[Warning: Spoilers from Arrow's April 6 episode below!]

Arrow's been promising a major character's death since the beginning of Season 4, as flash-forwards showed The CW series' flawed hero Oliver Queen looking devastated at an unnamed person's funeral. When his (now former) fiancee, Felicity, was ruled out in subsequent episodes, fans began wildly speculating on who it would be — and we found out on Wednesday night, when a core character and beloved DC heroine made a particularly devastating (TWO-PART, COMPLETE WITH FAKEOUT!) exit.

Laurel Lance, the show's version of the Green Arrow comics' Dinah "Black Canary" Lance, was stabbed by current big-bad Damien Darhk. And while no core character's death would have been met with indifferent shrugs — well, Thea's might've incited an "again?" or two — Laurel's demise especially enraged a vocal subsection of fans who can be pigeonholed into three categories: Laurel/Katie Cassidy stans, comic book purists and people who despise the romance between Oliver and hacker-turned IT girl-turned tech magnate Felicity Smoak (known to fan groups as Olicity). All three discontented factions rallied behind the #NoLaurelNoArrow hashtag on Twitter following the episode's shock this week, claiming they'd swear off future episodes.

Yes, Ollie and Dinah/Green Arrow and Black Canary are a couple in many major iterations of the DC franchise, and they seemed to be endgame at the beginning of the series. But their amorous reunion on the show was brief — and more importantly, Stephen Amell and Katie Cassidy's romantic chemistry was tepid at best. They were never going to recreate the epic two-badasses-in-love pairing onscreen that's canon on the page/lovingly captured with many a figurine. That said, the Arrow writers' choice to have Laurel tell Ollie he was the "love of her life" was cringeworthy and unnecessary. It undermined a character arc and an actress who, in my opinion, grew in leaps and bounds (and kicks, and punches) over the past three seasons. That's coming from someone who could barely stand Cassidy's Ms. Lance for at least the first 22 episodes, and screamed WHY NOT LAUREEEEL? at the sky when they tried to take Sara Lance from us in Season 3.

But no: Laurel was not, to paraphrase Forbes' piece on the matter,"killed by Olicity."

I count myself among those who've found several recent deaths on CW shows problematic. I despise "fridging," the practice of offing a female character to further the male protagonist's story, and may never forgive Supernatural for how they did Felicia Day's Charlie dirty. And the urge to direct anger over a fave's death toward the couple you think it's "propping" is also super understandable. In this case, it's also wrong.

“We knew that it would enrage a lot of people," executive producer Mark Guggenheim told journalists at a press screening of "Eleven-Fifty-Nine" (quotes via IGN). "We're not immune to the shipping and we're not immune to the internet controversy -- when I say immune I mean we're not blind to it -- but, you know, we've never made decisions on the show creatively because of the internet."

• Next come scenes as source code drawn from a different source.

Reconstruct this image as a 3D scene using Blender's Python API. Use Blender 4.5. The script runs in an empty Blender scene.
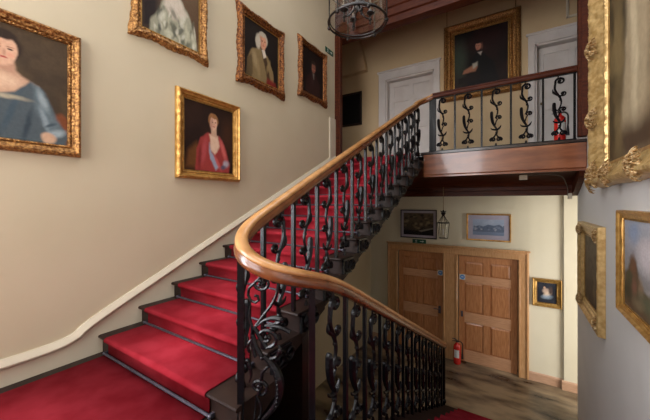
import bpy, math, random
import numpy as np
from mathutils import Vector, noise
random.seed(4)
PI = math.pi
COL = bpy.context.scene.collection

# ------------------------------------------------------------------ dimensions
XA = -2.965      # left wall face
XC = 0.78        # right wall face
YB = 6.7         # far wall face
ZG = -3.256      # ground floor
ZL = -1.258      # half landing
ZU = 0.842       # upper floor
Y1 = 1.139       # first riser of upper flight
GO, RI = 0.315, 0.15
NU = 14
YL = 1.31        # edge of landing above the lower flight
GL, RL = 0.2985, 0.1537
NL = 12
YT = 5.234       # gallery edge
ZC = 4.7         # ceiling
RXU, RXL = -1.40, -0.95   # balustrade lines

# ------------------------------------------------------------------ helpers
def lin(h):
    if isinstance(h, str):
        h = h.lstrip('#'); c = [int(h[i:i+2], 16)/255 for i in (0, 2, 4)]
    else: c = [x/255 for x in h]
    return tuple((x/12.92 if x <= .04045 else ((x+.055)/1.055)**2.4) for x in c)

def mat(name, col, rough=.5, metal=0., col2=None, nscale=20., stretch=(1, 1, 1), bump=0., bscale=None, spec=.5,
        coat=0., sheen=0., contrast=(.35, .65), detail=4, rvar=0., coatr=.1):
    m = bpy.data.materials.new(name); m.use_nodes = True
    nt = m.node_tree; b = nt.nodes['Principled BSDF']
    b.inputs['Roughness'].default_value = rough; b.inputs['Metallic'].default_value = metal
    b.inputs['Specular IOR Level'].default_value = spec
    b.inputs['Coat Weight'].default_value = coat; b.inputs['Coat Roughness'].default_value = coatr
    b.inputs['Sheen Weight'].default_value = sheen
    c = lin(col); b.inputs['Base Color'].default_value = (*c, 1)
    tc = nt.nodes.new('ShaderNodeTexCoord'); mp = nt.nodes.new('ShaderNodeMapping'); mp.inputs['Scale'].default_value = stretch
    nt.links.new(tc.outputs['Object'], mp.inputs[0])
    if col2 is not None:
        n = nt.nodes.new('ShaderNodeTexNoise'); n.inputs['Scale'].default_value = nscale; n.inputs['Detail'].default_value = detail
        nt.links.new(mp.outputs[0], n.inputs['Vector'])
        r = nt.nodes.new('ShaderNodeValToRGB'); r.color_ramp.elements[0].position = contrast[0]; r.color_ramp.elements[1].position = contrast[1]
        r.color_ramp.elements[0].color = (*c, 1); r.color_ramp.elements[1].color = (*lin(col2), 1)
        nt.links.new(n.outputs['Fac'], r.inputs[0]); nt.links.new(r.outputs[0], b.inputs['Base Color'])
        if rvar:
            mr = nt.nodes.new('ShaderNodeMapRange'); mr.inputs['To Min'].default_value = rough; mr.inputs['To Max'].default_value = rough+rvar
            nt.links.new(n.outputs['Fac'], mr.inputs[0]); nt.links.new(mr.outputs[0], b.inputs['Roughness'])
    if bump:
        n2 = nt.nodes.new('ShaderNodeTexNoise'); n2.inputs['Scale'].default_value = bscale or nscale; n2.inputs['Detail'].default_value = 3
        nt.links.new(mp.outputs[0], n2.inputs['Vector'])
        bp = nt.nodes.new('ShaderNodeBump'); bp.inputs['Strength'].default_value = bump; bp.inputs['Distance'].default_value = .01
        nt.links.new(n2.outputs['Fac'], bp.inputs['Height']); nt.links.new(bp.outputs[0], b.inputs['Normal'])
    return m

M = {}
M['wallA'] = mat('beige_wall_paint', '#beb196', .75, col2='#b8ab8f', nscale=1.2, bump=.04, bscale=14)
M['wallC'] = mat('grey_wall_paint', '#d0ceca', .7, col2='#cac8c4', nscale=1.5, bump=.04, bscale=14)
M['wallB'] = mat('cream_wall_paint', '#cdc4ab', .75, col2='#c7bda2', nscale=1.4, bump=.04, bscale=14)
M['wallU'] = mat('tan_wall_paint', '#bfa681', .75, col2='#b9a07b', nscale=1.4, bump=.04, bscale=14)
M['skirt'] = mat('cream_gloss_paint', '#c6bca6', .45, col2='#beb39d', nscale=3)
M['white'] = mat('white_door_paint', '#c9c2bd', .5, col2='#beb6b0', nscale=3)
M['ceil'] = mat('white_ceiling_paint', '#c9c4ba', .8, col2='#c2bdb2', nscale=2)
M['floor'] = mat('worn_brown_floor', '#3a2b1e', .18, col2='#9a866a', nscale=1.5, stretch=(1, 2.6, 1), contrast=(.38, .62), detail=8, rvar=.25, bump=.05, bscale=20)
M['iron'] = mat('black_gloss_ironwork', '#0b0a0c', .27, col2='#110f13', nscale=60, bump=.12, bscale=70, spec=.24, coat=.0)
M['steel'] = mat('dull_steel', '#5e5b66', .4, .6, col2='#4c4a54', nscale=40)
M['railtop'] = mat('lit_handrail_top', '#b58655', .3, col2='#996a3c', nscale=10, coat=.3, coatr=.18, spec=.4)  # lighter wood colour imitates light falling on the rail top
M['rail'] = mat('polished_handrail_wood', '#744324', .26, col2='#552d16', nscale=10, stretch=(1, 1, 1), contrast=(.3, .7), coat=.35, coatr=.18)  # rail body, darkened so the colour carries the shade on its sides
M['dwood'] = mat('dark_varnished_wood', '#1e120e', .3, col2='#2f1b14', nscale=9, stretch=(1, 6, 6), coat=.4)
M['tread'] = mat('dark_painted_step', '#1f130f', .5, col2='#2a1b15', nscale=12, coat=.0, spec=.25)
M['mahog'] = mat('red_brown_mahogany', '#50240f', .5, col2='#381407', nscale=5, stretch=(1, 8, 8), coat=.0, spec=.2)
M['fascia'] = mat('veneered_fascia_wood', '#8f5636', .3, col2='#6e3b22', nscale=3, stretch=(.8, 4, 4), coat=.6)
M['oak'] = mat('pine_door_wood', '#bd8358', .35, col2='#a56c41', nscale=7, stretch=(9, 9, 1), coat=.3, detail=6)
M['oakh'] = mat('pine_cross_grain_sheen', '#cc9c78', .3, col2='#bb8a64', nscale=7, stretch=(1, 9, 9), coat=.35, detail=6)  # cross-grain pine, paler to put the rails' reflected sheen into the colour
M['oakf'] = mat('pine_door_frame_wood', '#c4976a', .35, col2='#b08152', nscale=7, stretch=(9, 9, 1), coat=.3, detail=6)
M['base'] = mat('light_wood_skirting', '#b99478', .4, col2='#a98467', nscale=8, stretch=(1, 9, 9))
M['carpet'] = mat('red_carpet', '#851c26', 1., col2='#982a35', nscale=5, bump=.2, bscale=200, sheen=.0, spec=.05)
M['gilt'] = mat('carved_gilt', '#bd8c50', .42, .6, col2='#704822', nscale=55, contrast=(.35, .6), bump=.6, bscale=90)
M['giltr'] = mat('reddish_carved_gilt', '#9c6430', .42, .6, col2='#4c2510', nscale=50, contrast=(.35, .6), bump=.6, bscale=90)
M['giltp'] = mat('pale_carved_gilt', '#dcc294', .4, .45, col2='#8c6838', nscale=45, contrast=(.3, .55), bump=.6, bscale=80)
M['giltf'] = mat('pale_gilt', '#d3b47c', .38, .5, col2='#b18f56', nscale=22, bump=.25, bscale=60)
M['gilts'] = mat('smooth_gilt', '#cc9f58', .36, .6, col2='#a97a3a', nscale=16, bump=.1)
M['slip'] = mat('gilt_slip', '#b08a4a', .4, .6, col2='#8e682e', nscale=30)
M['dkframe'] = mat('dark_frame_wood', '#1b1310', .35, col2='#2a1c14', nscale=30)
M['mount'] = mat('pale_mount_card', '#b9aeb4', .9, col2='#b2a7ae', nscale=8)
M['brass'] = mat('aged_brass', '#7a6238', .35, .85, col2='#5c4626', nscale=30)
M['bronze'] = mat('dark_bronze', '#1c1917', .35, .6, col2='#2b2622', nscale=40)
M['redp'] = mat('red_extinguisher_paint', '#d42a22', .25, col2='#c2221c', nscale=10, coat=.6)
M['black'] = mat('black_plastic', '#141416', .4, col2='#1c1c20', nscale=30)
M['label'] = mat('white_label', '#d8d8d4', .5, col2='#cdcdc8', nscale=30)
M['blue'] = mat('blue_sign', '#2f7fc8', .4, col2='#2b78be', nscale=20)
M['green'] = mat('green_sign', '#0e4a34', .4, col2='#0c4430', nscale=20)
M['cable'] = mat('grey_cable', '#6a5f52', .5, col2='#5e5448', nscale=20)
M['back'] = mat('backing_board', '#4a3a2a', .8, col2='#3e3022', nscale=20)

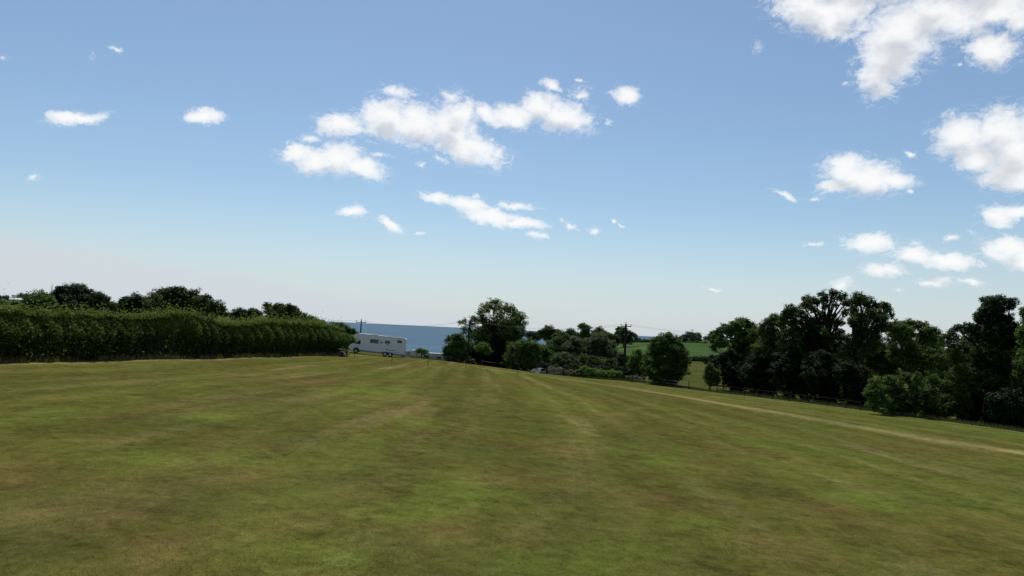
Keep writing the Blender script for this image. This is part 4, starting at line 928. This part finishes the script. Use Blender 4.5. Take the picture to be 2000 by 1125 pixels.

"One of the things we knew people would think would be, ‘Oh, in the season where Oliver and Felicity get engaged and Laurel dies, that's clearly making a choice about who's going to end up with who.’," he continued. "Truth be told, we told the Laurel/Oliver romance story in Season 1, we told that story, we never really thought about going back to it, so the shipping thing was not an element, it was not a factor for us."

Quentin Lance's death or Thea's death #2 would not have delivered the same emotional wallop. John Diggle, while a non-canon character invented for the show, has his own loyal fanbase and is the only other current male member of the team (though they seem to be grooming Felicity's right-hand-man Curtis Holt to replace her, and DC fans have an inkling of where his terrific character's likely headed). Felicity is divisive to say the least, but she's also wildly popular. Laurel had deep connections to the Queen family, has grown close to Felicity and Diggle and was the bridge to Star City forces outside of Team Arrow, i.e. her father Captain Lance and the district attorney's office. Her death has the farthest reaching implications story-wise, Olicity or no Olicity. Hate them if you will, but their (supposedly over) romantic storyline did not drive Laurel Lance off the show. A plot not going your way does not equal "jumping the shark."

And besides, anyone who's watched Arrow, The Flash and Legends of Tomorrow knows that death hardly means you'll never see a character again when there's flashbacks, Lazarus Pits, alternate realities and time masters. We'll see Cassidy again very soon, and the show-runners say they'd love to have her back in future episodes.

"The concept of death on the show is evolving and changing as we've already seen with Sara Lance," Guggenheim says. "We do an episode where Oliver Queen meets the Laurel Lance of Earth-2, that's now on the table. Time travel is now on the table. As the show has evolved, so has death."